• [Task objective]
Everything from the first line down to the line containing "PI = math.pi" should be reproduced exactly; please include nothing else.

• [Dataset excerpt]
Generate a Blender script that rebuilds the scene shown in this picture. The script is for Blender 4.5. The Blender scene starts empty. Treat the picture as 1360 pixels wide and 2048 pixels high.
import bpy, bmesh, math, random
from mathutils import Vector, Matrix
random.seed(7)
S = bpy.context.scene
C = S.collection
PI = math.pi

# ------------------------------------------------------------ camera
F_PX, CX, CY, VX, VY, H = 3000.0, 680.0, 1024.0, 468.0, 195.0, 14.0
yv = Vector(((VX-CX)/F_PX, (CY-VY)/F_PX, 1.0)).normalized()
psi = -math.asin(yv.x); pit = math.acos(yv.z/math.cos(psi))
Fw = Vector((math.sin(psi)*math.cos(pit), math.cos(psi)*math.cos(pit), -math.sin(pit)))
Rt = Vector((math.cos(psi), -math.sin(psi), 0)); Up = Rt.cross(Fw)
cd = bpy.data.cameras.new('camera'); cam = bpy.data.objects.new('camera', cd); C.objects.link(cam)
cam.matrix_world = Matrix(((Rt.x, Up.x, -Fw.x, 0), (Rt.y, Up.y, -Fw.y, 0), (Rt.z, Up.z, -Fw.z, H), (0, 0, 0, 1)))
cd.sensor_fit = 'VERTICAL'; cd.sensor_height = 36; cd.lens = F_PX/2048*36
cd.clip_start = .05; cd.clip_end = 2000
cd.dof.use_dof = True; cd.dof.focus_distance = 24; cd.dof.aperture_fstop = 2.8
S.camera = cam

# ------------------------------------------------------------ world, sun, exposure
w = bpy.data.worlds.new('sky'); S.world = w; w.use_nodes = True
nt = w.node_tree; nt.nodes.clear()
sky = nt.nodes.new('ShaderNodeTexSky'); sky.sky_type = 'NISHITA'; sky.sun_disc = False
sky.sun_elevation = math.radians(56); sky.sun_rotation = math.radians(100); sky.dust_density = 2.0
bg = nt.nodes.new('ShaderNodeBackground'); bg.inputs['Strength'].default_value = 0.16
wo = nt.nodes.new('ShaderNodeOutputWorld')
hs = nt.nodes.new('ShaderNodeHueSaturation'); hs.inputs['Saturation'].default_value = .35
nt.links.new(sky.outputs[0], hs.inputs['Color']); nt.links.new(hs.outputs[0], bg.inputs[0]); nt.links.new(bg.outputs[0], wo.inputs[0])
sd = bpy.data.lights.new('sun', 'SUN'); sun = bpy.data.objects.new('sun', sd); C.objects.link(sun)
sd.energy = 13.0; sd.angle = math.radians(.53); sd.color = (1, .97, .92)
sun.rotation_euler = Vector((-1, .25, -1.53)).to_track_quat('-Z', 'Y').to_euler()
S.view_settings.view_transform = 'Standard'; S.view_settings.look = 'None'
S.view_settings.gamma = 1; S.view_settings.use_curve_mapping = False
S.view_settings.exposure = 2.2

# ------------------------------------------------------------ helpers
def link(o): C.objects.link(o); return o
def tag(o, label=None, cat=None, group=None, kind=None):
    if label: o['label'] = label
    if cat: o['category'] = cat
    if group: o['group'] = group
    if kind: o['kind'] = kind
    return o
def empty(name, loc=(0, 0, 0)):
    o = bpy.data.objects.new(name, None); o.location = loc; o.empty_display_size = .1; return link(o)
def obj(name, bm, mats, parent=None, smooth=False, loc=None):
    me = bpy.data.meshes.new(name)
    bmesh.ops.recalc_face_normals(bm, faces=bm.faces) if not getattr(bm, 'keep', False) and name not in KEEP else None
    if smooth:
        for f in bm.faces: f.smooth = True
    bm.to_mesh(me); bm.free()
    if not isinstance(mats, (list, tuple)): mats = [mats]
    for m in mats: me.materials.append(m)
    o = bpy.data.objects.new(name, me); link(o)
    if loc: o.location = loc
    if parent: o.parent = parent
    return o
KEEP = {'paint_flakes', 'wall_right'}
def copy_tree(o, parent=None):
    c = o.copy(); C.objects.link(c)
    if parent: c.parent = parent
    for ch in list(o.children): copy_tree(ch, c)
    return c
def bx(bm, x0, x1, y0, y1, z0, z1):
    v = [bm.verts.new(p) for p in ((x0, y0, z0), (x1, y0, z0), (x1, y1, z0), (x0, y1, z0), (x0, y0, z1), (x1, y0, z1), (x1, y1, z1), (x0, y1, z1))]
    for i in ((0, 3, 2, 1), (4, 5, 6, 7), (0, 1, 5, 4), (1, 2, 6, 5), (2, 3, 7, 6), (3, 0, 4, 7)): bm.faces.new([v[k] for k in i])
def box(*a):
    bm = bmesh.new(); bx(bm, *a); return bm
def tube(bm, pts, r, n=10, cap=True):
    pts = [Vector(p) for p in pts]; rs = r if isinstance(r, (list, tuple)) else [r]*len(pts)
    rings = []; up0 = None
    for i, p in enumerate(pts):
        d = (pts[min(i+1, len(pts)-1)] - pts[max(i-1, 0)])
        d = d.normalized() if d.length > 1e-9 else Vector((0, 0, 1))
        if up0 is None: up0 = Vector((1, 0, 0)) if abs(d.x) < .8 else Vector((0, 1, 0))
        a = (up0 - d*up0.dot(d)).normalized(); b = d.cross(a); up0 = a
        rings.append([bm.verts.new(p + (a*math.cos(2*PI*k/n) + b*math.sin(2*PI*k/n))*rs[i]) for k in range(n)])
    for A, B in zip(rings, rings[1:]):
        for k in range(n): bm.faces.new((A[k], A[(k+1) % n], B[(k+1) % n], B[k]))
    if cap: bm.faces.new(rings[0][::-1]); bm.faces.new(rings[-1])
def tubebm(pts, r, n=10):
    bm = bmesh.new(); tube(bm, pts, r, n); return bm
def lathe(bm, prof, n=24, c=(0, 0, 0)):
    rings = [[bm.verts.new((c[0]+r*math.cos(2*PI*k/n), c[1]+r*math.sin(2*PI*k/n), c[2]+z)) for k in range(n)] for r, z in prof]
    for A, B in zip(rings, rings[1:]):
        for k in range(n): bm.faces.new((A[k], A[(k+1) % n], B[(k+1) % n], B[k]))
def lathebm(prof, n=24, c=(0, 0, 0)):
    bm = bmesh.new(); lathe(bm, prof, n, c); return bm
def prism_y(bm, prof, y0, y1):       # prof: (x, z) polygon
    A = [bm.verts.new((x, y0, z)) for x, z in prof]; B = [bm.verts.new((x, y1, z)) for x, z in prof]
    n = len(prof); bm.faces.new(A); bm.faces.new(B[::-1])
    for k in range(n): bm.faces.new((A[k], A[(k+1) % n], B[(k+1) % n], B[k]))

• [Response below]
Generate a Blender script that rebuilds the scene shown in this picture. The script is for Blender 4.5. The Blender scene starts empty. Treat the picture as 1360 pixels wide and 2048 pixels high.
import bpy, bmesh, math, random
from mathutils import Vector, Matrix
random.seed(7)
S = bpy.context.scene
C = S.collection
PI = math.pi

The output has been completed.